Getting Varyag from the Black Sea to China proved nearly as difficult as buying her. In June 2000, a tugboat took the powerless hull under tow. Turkey refused passage through the Bosphorus, citing the risk that wind could turn the massive hull sideways and block the entire strait. For sixteen months, Varyag circled the Black Sea, accumulating towing charges of $8,500 per day while Chong Lot stopped paying its bills. French daredevils landed a helicopter on the drifting deck. Turkey finally relented in August 2001, and on November 1, the Bosphorus was cleared of all traffic for the passage. Three days later, a force-10 gale near the Greek island of Skyros snapped the tow lines; one sailor died reattaching them. Because the Suez Canal forbids passage of unpowered ships, the hulk had to go the long way: through the Strait of Gibraltar, around the Cape of Good Hope, across the Indian Ocean, and through the Straits of Malacca. The 15,200-nautical-mile journey ended on March 3, 2002, at the Dalian naval shipyard. Total cost, by one participant's estimate: at least $120 million.

Rebuilding a Navy's Ambitions

The conversion workload equaled building ten new destroyers. Engineers at the 701st Institute redesigned the vessel from stripped hulk to operational warship, installing Type 346 AESA radar, Type 1130 close-in weapons systems, and HQ-10 missiles. Cruise missile launchers from the original Soviet design were never installed; instead, the space became a larger hangar bay. Contrary to early reports that all engines had been removed, the four original power plants were found intact, preserved in grease seals, and restored to working order by 2011. Sea trials began on August 10, 2011, and on September 25, 2012, the carrier was commissioned as Liaoning, named for the province where she was reborn. Her air wing would carry 24 Shenyang J-15 fighters, six anti-submarine helicopters, four airborne early warning helicopters, and two rescue helicopters.

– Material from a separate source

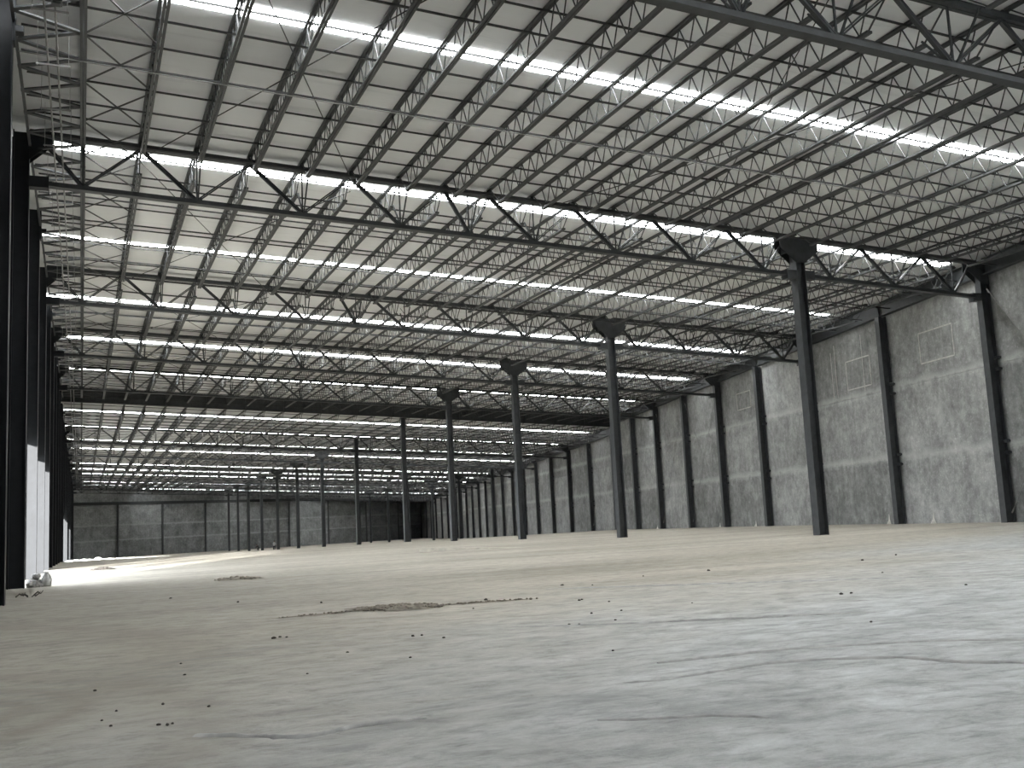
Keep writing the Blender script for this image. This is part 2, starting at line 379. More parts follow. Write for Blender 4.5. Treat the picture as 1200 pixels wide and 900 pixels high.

From Training Deck to Combat Ready

Liaoning was initially classified as a training ship, a floating classroom where the PLAN could learn the complex choreography of carrier operations from scratch. Brazilian Navy aviators provided early carrier training support. The first successful arrested landings of J-15 fighters came on November 25, 2012. By 2016, her political commissar declared the ship combat-ready, and by 2019 she formally shifted to a combat role. Since then, Liaoning has exercised in the South China Sea, transited the Miyako Strait near Okinawa, and in June 2025 operated alongside a second Chinese carrier in the Philippine Sea, the first time two Chinese carriers had worked together beyond the first island chain. In December 2025, a confrontation near Okinawa saw J-15s lock fire-control radar onto Japanese F-15J fighters, an incident that drew sharp international criticism.

The View from Dalian's Shipyard

From the air above Dalian, the shipyard where Liaoning was rebuilt stretches along the coast of Liaoning Province, the same waters where the Beiyang Fleet once anchored. The ship's home port is now the Yuchi Naval Base near Huangdao in Shandong Province, but her transformation happened here, in the industrial harbor of a city that has passed from Russian to Japanese to Chinese hands over the course of a century. The ski-jump ramp at her bow, a Soviet design feature that limits the payload of launching aircraft, is a visible reminder that Liaoning is a transitional vessel, a stepping stone toward the larger, catapult-equipped carriers China has since built. She began as Cold War ambition, became post-Soviet scrap, and emerged as the foundation of a Pacific naval power's carrier doctrine.

From the Air

Located at 38.94N, 121.61E at the Dalian naval shipyard (Dalian Shipbuilding Industry Company) on the coast of Liaoning Province. The shipyard is visible from altitude along the eastern shore of the Dalian urban area. Nearest major airport is Dalian Zhoushuizi International (ZYTL/DLC), approximately 12 km to the northwest. Liaoning's home port is at Yuchi Naval Base near Huangdao, Shandong Province (ZSQD/TAO Qingdao Jiaodong is the nearest civilian airport). The carrier's ski-jump bow ramp is distinctive from aerial observation.